Return all lines from the listing below in which the string "this" occurs.

##########

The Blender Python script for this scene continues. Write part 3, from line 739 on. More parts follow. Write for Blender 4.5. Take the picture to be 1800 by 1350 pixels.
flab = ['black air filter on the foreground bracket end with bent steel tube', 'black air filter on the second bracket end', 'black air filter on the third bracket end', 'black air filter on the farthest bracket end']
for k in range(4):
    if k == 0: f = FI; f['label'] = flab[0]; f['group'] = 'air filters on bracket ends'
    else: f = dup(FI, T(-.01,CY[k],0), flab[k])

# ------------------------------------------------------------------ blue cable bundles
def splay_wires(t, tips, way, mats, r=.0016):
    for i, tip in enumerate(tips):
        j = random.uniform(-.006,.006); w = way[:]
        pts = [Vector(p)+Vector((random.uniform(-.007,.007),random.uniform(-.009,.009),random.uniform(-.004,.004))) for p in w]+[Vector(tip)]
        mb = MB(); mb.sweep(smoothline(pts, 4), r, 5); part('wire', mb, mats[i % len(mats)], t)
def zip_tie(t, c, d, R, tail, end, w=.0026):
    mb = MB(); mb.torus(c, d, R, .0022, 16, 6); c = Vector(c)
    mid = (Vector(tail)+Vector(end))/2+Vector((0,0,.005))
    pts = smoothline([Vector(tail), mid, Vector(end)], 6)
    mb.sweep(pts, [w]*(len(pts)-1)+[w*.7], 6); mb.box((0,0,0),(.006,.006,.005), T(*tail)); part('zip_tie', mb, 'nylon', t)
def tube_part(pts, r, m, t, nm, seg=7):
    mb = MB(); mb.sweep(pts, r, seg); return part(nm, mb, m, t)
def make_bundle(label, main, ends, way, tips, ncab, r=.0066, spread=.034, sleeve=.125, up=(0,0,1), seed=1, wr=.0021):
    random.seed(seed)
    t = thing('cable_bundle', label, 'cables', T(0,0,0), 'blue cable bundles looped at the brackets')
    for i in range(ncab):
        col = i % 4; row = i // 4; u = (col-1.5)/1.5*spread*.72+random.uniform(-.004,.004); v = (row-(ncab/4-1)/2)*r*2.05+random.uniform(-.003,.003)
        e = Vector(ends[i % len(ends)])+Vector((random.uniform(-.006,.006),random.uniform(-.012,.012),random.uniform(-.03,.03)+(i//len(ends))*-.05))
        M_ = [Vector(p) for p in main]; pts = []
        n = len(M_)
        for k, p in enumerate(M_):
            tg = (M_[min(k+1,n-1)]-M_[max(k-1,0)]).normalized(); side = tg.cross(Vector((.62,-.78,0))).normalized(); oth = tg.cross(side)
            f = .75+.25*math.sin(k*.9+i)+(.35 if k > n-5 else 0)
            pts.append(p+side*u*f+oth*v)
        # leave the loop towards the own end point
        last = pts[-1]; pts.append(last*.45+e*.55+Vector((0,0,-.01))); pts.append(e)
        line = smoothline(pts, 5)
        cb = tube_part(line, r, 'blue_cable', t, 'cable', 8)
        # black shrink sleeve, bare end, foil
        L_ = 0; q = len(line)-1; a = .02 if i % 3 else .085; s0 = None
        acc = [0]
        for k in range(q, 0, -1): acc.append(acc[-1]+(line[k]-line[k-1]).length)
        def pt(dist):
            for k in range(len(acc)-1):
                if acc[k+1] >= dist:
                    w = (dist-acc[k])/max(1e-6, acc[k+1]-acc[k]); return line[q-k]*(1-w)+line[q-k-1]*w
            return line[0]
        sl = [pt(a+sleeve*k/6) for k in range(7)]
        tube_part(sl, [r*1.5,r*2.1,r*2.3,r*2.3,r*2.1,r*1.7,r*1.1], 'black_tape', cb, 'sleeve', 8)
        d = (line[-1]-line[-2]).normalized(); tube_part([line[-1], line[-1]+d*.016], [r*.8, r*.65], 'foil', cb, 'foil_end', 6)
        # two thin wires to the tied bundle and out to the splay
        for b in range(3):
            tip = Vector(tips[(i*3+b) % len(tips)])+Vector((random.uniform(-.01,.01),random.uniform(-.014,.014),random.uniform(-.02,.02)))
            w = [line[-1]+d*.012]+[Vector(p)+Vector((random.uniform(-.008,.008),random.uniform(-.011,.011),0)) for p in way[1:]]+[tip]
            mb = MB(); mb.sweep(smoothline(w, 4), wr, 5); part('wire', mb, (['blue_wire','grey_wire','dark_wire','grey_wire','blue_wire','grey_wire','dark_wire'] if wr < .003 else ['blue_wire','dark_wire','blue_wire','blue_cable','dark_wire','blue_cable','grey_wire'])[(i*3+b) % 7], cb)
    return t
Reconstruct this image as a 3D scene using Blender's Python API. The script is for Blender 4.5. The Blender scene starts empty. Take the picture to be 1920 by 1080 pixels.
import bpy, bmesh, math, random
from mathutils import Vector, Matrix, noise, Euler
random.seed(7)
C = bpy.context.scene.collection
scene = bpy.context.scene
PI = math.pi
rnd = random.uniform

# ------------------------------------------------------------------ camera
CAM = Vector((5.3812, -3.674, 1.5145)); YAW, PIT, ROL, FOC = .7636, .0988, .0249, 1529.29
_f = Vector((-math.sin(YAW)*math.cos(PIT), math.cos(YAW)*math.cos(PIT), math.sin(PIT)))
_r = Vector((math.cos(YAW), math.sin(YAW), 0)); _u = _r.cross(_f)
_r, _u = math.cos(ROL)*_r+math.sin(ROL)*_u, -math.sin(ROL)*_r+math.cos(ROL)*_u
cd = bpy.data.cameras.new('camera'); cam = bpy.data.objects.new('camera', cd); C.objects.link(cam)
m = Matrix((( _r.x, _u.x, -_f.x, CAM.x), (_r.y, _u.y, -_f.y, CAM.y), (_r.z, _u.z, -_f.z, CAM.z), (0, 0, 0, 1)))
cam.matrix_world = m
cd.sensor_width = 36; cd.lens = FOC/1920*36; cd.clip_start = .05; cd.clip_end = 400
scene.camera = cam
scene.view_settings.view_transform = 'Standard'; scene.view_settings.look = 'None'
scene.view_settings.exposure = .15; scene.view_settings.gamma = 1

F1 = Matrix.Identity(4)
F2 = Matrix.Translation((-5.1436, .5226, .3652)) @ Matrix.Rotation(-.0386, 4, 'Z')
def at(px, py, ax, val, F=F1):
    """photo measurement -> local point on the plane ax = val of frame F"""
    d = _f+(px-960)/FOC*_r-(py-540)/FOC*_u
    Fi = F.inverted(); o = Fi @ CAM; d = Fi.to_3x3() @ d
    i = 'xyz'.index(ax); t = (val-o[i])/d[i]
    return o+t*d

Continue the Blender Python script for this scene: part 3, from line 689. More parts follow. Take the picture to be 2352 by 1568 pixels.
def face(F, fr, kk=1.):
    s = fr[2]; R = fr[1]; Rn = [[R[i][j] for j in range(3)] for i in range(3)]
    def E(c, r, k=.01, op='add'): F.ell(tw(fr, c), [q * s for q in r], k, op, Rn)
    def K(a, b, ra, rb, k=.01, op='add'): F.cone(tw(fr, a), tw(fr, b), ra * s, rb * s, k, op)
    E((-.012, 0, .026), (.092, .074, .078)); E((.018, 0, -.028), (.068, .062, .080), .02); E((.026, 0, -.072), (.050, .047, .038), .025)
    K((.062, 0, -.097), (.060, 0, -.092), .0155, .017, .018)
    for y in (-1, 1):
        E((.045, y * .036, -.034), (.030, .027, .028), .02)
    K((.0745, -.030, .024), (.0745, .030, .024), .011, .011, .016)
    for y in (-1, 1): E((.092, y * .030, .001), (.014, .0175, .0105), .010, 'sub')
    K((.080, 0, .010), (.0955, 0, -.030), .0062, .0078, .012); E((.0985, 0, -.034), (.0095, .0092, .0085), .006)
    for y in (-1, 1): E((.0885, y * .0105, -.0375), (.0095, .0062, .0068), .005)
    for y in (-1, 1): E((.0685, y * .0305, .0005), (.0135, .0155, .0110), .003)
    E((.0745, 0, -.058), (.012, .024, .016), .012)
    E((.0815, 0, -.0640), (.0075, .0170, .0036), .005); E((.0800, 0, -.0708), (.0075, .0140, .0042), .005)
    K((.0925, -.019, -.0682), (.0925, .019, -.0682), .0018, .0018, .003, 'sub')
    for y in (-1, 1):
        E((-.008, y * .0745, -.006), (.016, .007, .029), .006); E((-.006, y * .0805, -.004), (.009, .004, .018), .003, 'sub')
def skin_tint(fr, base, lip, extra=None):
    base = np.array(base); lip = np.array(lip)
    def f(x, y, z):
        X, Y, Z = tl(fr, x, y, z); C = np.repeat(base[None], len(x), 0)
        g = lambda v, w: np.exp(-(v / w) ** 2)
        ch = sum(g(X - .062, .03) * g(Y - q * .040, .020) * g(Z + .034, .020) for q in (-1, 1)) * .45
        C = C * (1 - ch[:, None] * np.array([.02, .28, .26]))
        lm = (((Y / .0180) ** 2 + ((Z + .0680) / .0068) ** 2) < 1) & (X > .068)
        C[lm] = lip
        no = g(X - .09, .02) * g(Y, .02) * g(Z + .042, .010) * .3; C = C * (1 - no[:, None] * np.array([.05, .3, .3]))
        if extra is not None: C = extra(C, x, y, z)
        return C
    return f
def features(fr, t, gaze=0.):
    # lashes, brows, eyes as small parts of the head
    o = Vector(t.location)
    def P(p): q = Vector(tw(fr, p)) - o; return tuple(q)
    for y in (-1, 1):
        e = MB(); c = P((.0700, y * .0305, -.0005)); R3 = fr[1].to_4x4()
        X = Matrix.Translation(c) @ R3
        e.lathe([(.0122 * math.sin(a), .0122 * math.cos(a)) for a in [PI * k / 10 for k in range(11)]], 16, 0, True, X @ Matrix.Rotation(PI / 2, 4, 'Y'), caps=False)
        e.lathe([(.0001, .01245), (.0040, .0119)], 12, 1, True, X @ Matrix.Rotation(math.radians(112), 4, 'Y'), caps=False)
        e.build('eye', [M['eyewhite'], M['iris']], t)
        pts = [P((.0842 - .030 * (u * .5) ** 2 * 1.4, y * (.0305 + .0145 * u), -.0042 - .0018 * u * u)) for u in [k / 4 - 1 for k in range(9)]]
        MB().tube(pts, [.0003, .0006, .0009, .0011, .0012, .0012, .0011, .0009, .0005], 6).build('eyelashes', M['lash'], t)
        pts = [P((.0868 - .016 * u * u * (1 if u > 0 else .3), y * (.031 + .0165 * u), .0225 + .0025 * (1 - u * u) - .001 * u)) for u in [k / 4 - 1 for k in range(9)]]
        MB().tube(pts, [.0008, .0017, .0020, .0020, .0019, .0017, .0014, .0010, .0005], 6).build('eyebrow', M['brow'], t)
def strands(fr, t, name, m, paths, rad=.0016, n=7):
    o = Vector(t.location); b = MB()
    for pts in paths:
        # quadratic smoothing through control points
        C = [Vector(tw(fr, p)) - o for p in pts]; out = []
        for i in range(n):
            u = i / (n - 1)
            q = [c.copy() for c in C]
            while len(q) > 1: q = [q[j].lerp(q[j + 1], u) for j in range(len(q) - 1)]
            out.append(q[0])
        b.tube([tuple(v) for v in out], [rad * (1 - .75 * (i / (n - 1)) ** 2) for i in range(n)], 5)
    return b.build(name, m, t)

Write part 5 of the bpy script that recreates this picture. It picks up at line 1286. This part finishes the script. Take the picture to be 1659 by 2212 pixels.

##########

* **Exercise solution**:
The Blender Python script for this scene continues. Write part 3, from line 739 on. More parts follow. Write for Blender 4.5. Take the picture to be 1800 by 1350 pixels.
Reconstruct this image as a 3D scene using Blender's Python API. The script is for Blender 4.5. The Blender scene starts empty. Take the picture to be 1920 by 1080 pixels.
Continue the Blender Python script for this scene: part 3, from line 689. More parts follow. Take the picture to be 2352 by 1568 pixels.
Write part 5 of the bpy script that recreates this picture. It picks up at line 1286. This part finishes the script. Take the picture to be 1659 by 2212 pixels.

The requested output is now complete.